Former residents Dick and Barbara Wilson, who spent many summer living at Hound Ears and started the Grandparents’ Club that helps support the children at Grandfather Home, recently heard about the new trees and is excited to see them, hopefully soon.

“In a recent e-mail, Jim Swinkola told us about the wonderful landscaping project being done at Wildcat Lake. Replacing the dead pine trees and planting the October Glory Maples will make a big improvement,” said Dick. “The maples will improve the aesthetics, safety and provide shade for the beach goers. We are hoping to visit the area again and see first hand the improvements.”

Banner Elk native Susan Carter was happy to see the new trees as she drove by Wildcat Lake and reflected back on the change from the older trees to the new ones in the ground.

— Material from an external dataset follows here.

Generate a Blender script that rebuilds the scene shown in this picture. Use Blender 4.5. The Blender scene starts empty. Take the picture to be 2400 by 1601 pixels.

“Growing up in Banner Elk I recall the tall evergreen trees that, with age, had to be removed, leaving a stark hot opening from the highway. Now these Maples will provide cool shade and safety for families as they participate in the water activities offered by swimming, playing on the beach, volleyball, children’s playground, and picnic area,” said Carter. “As a lifetime resident of Banner Elk, I am thankful for residents and visitors who continue to enrich the quality of life and diverse beauty of our Blue Ridge Mountain area. These October Glory Maples are now a rich green color, but soon the trees will be ablaze with fall color!”

Riverside Nursery in Newland was in charge of planting the new maples at Wildcat Lake.